Give yourself something to look forward to tomorrow: Text a friend, “I think you owe me an apology,” then turn off your phone and go to bed
Siri do my hangover for me tomorrow morning.
Nobody invites me to spa day…
Just because I ate the cucumbers off everyone’s eyes and used their face cream as dip ONE time.
Hey, have you two seen my Vodka? I left it right here?
The thing that’s wrong with oatmeal raisin cookies is that they’re oatmeal raisin cookies.
He also looks really rough for a 4 year old
I just had a moment of clarity. Glad that’s over with.
Apple want $3,500 for their Vision Pro. No thanks. I can look like a dork for free.
FRIEND: Thanks for letting me stay here while I’m in town
ME: No problem
FRIEND: Do u have a Waffle House nearby?
ME: No they’re all wood
Sorry my emotional support panther ate your emotional support peacock.
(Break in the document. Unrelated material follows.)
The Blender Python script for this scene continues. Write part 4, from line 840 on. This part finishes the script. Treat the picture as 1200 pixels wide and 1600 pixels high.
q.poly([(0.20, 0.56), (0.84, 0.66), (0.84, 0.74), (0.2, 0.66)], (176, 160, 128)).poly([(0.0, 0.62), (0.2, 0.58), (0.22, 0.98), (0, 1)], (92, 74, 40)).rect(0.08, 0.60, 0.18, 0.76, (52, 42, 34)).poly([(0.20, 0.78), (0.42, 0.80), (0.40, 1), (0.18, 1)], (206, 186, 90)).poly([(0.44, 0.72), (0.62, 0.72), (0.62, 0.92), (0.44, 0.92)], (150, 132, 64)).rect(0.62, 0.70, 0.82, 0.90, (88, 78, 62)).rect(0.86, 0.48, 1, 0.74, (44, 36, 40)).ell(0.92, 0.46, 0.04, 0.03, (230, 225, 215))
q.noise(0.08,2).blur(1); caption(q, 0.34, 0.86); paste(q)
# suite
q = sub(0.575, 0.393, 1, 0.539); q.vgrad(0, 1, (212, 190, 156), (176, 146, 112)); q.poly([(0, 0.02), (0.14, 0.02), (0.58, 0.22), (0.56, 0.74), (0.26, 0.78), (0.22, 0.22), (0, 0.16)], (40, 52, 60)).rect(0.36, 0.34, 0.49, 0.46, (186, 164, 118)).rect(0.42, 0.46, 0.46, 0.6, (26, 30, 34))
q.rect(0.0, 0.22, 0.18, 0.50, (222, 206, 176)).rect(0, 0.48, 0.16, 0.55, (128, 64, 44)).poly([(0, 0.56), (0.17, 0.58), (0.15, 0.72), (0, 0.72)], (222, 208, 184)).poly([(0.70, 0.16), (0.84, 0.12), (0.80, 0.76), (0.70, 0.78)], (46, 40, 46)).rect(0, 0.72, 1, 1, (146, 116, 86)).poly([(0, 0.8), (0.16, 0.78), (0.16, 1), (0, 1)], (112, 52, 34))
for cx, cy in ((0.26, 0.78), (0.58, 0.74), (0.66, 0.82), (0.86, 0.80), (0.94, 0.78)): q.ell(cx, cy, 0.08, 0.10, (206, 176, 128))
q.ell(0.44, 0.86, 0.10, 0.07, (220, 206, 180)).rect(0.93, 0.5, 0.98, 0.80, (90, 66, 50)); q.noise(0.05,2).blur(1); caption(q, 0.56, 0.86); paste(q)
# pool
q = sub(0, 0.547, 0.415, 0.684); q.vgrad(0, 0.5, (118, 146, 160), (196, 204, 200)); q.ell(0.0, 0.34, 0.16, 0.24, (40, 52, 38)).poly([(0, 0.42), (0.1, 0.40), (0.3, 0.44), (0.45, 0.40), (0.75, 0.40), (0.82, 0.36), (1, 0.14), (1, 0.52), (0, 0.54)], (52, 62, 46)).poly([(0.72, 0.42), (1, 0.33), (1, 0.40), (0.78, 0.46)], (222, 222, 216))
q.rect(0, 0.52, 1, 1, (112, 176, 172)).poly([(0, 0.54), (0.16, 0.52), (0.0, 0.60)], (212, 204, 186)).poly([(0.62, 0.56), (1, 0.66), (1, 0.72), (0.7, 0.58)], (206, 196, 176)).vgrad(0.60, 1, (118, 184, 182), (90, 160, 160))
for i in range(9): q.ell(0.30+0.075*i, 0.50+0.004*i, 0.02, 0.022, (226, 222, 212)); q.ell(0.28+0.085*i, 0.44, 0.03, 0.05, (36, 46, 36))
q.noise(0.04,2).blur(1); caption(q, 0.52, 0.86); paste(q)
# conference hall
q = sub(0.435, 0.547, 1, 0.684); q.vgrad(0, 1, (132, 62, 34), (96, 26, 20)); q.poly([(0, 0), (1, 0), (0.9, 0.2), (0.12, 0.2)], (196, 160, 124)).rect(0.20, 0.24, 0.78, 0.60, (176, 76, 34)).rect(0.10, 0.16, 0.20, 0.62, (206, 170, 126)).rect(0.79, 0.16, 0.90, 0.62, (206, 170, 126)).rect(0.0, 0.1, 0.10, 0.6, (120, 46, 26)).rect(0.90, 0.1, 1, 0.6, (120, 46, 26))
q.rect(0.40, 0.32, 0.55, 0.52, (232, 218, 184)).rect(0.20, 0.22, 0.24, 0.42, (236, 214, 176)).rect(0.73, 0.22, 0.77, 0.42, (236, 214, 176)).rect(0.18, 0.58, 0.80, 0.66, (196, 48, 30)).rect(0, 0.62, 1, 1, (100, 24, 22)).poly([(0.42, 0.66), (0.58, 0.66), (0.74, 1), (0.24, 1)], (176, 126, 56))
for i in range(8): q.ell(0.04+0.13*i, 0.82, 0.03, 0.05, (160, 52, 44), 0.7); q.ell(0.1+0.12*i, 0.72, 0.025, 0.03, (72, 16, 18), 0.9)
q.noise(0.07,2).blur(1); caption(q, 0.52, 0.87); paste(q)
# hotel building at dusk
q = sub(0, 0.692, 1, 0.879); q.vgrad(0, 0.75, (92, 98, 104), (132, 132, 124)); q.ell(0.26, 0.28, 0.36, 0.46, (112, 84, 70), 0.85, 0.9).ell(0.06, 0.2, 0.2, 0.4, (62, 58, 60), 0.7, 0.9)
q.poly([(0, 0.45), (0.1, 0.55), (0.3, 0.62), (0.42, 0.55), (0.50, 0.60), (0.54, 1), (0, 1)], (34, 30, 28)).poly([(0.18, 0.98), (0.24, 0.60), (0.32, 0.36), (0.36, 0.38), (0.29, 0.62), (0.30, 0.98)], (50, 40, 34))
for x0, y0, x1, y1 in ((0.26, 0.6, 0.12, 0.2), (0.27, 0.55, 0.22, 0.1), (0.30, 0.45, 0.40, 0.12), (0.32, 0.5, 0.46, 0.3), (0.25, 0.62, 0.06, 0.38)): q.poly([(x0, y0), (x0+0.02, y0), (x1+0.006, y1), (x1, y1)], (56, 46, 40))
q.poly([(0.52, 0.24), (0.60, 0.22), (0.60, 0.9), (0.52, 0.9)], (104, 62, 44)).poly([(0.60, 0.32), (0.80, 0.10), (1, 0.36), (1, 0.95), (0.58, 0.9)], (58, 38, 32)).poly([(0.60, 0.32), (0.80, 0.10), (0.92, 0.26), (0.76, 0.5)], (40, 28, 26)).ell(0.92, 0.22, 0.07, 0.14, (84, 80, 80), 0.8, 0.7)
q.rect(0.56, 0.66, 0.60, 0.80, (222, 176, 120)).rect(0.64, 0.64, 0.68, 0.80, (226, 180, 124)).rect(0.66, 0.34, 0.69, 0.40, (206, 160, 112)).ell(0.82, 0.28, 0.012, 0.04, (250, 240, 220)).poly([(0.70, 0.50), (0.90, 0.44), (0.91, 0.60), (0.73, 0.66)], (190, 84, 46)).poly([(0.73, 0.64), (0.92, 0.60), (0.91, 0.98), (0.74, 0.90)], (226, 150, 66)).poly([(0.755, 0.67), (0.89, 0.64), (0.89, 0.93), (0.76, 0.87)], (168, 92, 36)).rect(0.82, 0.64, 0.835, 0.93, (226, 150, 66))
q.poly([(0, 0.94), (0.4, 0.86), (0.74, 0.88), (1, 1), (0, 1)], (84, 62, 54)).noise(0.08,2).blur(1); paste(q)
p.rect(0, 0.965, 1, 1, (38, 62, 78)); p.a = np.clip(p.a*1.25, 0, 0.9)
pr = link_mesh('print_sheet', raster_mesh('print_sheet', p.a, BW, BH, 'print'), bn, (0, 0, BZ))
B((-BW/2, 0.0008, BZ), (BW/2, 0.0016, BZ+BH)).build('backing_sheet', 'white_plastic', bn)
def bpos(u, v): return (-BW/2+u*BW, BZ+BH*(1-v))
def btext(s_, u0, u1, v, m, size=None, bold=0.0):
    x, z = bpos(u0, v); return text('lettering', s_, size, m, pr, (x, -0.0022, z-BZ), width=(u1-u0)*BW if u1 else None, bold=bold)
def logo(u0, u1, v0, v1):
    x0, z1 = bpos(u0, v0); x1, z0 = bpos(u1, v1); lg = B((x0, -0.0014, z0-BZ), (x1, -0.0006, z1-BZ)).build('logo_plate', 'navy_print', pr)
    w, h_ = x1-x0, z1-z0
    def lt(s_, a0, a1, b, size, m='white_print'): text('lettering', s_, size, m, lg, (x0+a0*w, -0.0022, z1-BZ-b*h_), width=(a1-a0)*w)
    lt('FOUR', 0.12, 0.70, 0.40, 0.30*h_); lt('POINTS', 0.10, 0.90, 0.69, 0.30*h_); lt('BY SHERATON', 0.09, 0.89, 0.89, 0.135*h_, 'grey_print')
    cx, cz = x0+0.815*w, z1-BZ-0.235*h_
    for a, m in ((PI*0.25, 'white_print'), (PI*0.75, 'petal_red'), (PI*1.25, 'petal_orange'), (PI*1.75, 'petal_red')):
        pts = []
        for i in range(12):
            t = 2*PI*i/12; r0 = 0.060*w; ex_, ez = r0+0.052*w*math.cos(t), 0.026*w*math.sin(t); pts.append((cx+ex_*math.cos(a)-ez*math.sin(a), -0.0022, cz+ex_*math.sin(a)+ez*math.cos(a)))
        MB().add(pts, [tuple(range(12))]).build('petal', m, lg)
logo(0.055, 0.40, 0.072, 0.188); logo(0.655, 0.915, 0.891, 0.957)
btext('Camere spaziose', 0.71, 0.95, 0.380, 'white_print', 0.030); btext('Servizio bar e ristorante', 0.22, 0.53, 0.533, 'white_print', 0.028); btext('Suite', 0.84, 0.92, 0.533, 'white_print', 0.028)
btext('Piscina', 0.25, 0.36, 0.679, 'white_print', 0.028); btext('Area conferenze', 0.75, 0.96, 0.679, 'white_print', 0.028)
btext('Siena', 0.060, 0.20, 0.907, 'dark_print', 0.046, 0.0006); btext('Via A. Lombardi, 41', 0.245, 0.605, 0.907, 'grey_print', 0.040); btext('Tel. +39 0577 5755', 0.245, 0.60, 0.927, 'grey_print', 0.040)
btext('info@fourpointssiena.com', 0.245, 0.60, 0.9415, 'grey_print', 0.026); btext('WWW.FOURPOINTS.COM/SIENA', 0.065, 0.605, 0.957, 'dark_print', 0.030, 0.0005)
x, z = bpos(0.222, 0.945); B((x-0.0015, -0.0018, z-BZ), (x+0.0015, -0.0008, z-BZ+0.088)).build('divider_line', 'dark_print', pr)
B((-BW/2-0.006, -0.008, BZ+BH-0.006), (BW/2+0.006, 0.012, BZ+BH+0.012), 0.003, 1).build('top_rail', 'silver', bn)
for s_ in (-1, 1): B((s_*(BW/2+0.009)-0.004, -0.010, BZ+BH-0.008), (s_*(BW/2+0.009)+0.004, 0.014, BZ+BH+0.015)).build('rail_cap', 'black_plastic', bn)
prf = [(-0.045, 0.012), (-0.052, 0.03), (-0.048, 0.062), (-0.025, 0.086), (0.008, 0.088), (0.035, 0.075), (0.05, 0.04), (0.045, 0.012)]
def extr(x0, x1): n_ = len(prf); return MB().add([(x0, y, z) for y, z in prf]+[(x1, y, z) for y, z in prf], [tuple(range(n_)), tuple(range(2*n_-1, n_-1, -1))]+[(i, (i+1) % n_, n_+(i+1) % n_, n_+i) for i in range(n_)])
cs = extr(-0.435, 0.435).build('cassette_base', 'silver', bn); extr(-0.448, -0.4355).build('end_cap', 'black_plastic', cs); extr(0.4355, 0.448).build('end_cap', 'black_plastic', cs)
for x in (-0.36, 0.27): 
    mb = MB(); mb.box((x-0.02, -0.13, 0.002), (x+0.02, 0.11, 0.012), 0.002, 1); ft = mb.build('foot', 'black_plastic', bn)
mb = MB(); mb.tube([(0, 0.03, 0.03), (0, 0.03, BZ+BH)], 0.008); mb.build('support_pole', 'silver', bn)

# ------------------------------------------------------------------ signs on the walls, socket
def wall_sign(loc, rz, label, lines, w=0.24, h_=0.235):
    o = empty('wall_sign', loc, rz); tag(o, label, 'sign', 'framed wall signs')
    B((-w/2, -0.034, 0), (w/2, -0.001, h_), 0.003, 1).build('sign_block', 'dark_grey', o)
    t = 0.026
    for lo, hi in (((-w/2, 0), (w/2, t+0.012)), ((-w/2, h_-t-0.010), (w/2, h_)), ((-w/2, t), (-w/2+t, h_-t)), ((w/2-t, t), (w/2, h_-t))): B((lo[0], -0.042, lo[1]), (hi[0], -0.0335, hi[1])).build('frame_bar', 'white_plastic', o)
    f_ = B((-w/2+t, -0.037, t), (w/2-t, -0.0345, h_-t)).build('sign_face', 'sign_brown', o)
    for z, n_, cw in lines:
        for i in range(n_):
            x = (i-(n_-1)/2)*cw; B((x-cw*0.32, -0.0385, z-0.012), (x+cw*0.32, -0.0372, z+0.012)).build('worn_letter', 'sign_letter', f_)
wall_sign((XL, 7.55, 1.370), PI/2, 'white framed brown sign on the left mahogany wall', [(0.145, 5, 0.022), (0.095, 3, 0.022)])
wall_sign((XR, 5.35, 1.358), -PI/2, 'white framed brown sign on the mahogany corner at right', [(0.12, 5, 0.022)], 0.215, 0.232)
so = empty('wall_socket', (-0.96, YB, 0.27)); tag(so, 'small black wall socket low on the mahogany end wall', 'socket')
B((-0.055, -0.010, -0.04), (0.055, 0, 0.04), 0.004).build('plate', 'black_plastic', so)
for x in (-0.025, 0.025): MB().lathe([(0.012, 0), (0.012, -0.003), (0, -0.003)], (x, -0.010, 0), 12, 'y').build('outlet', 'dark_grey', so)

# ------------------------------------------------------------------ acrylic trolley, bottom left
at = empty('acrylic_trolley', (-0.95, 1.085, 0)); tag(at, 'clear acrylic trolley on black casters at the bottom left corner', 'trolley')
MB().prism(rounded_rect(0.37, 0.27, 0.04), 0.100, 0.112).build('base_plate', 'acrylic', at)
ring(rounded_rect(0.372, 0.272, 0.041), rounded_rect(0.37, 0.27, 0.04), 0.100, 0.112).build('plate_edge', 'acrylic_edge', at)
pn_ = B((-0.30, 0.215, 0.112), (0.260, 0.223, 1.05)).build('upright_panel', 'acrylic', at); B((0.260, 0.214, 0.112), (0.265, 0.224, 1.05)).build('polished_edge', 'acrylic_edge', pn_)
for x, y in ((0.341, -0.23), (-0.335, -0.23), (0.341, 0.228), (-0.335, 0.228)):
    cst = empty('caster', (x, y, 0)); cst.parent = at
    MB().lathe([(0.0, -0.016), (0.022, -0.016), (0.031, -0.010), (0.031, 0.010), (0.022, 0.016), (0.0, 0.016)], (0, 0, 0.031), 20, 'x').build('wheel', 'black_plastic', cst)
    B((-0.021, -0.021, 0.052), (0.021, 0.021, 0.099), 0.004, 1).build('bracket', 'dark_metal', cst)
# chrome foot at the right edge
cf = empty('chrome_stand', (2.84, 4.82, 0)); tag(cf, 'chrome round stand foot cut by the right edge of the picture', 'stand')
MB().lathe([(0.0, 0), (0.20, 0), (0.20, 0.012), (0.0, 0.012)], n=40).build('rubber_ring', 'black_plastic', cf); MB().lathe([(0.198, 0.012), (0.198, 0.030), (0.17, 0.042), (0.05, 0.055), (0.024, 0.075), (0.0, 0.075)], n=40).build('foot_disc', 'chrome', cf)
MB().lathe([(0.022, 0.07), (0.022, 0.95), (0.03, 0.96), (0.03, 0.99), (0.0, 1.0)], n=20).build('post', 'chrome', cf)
A man outside Boots told me that Jesus died for my sins. Thanks for spoiling the end of the Bible. I was only up to the bit with the fish.
Frenchmen, still hiding inside The Statue of Liberty: soon.
I wonder if clouds ever look down on us and say “Hey look…that one is shaped like an idiot”.
When my wife asks me to get her something from her giant purse, it’s always “Check the big pocket. No the side pocket. Wait, the medium pocket on the inside. Maybe the other side pocket. Did you check the big pocket?”
My daughter, age 6, is into playing Would You Rather and her questions are not for the faint of heart, i.e., “Would you rather have eyes, or a grandma?”
me: look, I’m just saying things have gotten really complicated, and I think we need to start over
box of plastic wrap:
You’re officially old when the lady who cuts your hair starts asking you if you would like her to trim your eyebrows and ears
…yes please
In hindsight I spent far too much time and money on gifts considering that my 6yo spent all of Christmas night playing with an electric toothbrush
[after getting pulled over]
cop: are you registered
me: i don’t vote
cop: i meant the car
me: no it doesn’t vote either
Welcome to your 30s. Water gives you heartburn.
My son’s friend at daycare just shared that he prefers food you eat with a fork because “it’s the only time you get to stab things.” Don’t expect a sleepover invitation any time soon, James.
if one member of the motorcycle gang has to pee do they all stop or does he just have to catch back up?
My son just chose his university, which means for the next five years I’ll have two kids attending college.
Naturally, this morning I did some financial planning…marking the convenience stores I plan to rob.
“FOR [sound of robot-computer meltdown/Buckethead noise] PRESS 1
FOR [feint but audible screams of someone being chased in woods] PRESS 2”
I’ve got this great joke where I kidnap people’s sticker families and leave little post-it ransom notes. Adorable or horrifying? You decide
my depression: I’m sad
my anxiety: but why now I’m worried
my depression: nothing to worry about I’m sad for no reason
my anxiety: oh cool but honestly I was just gonna worry anyway
I saw Van Gogh’s “Starry Night” hanging in a trailer I went in today, but I couldn’t get up the nerve to ask if it was the original or a print.
[divorce court]
her: he was unfaithful
him: thats a lie!
judge: do you have proof?
her: his Netflix said he watched episodes without me
him: judge, thats not being unfa-
judge: shut your cheating mouth!
The best thing to do with Christmas lights that don’t work is put them back in the attic so they can frustrate you again next year.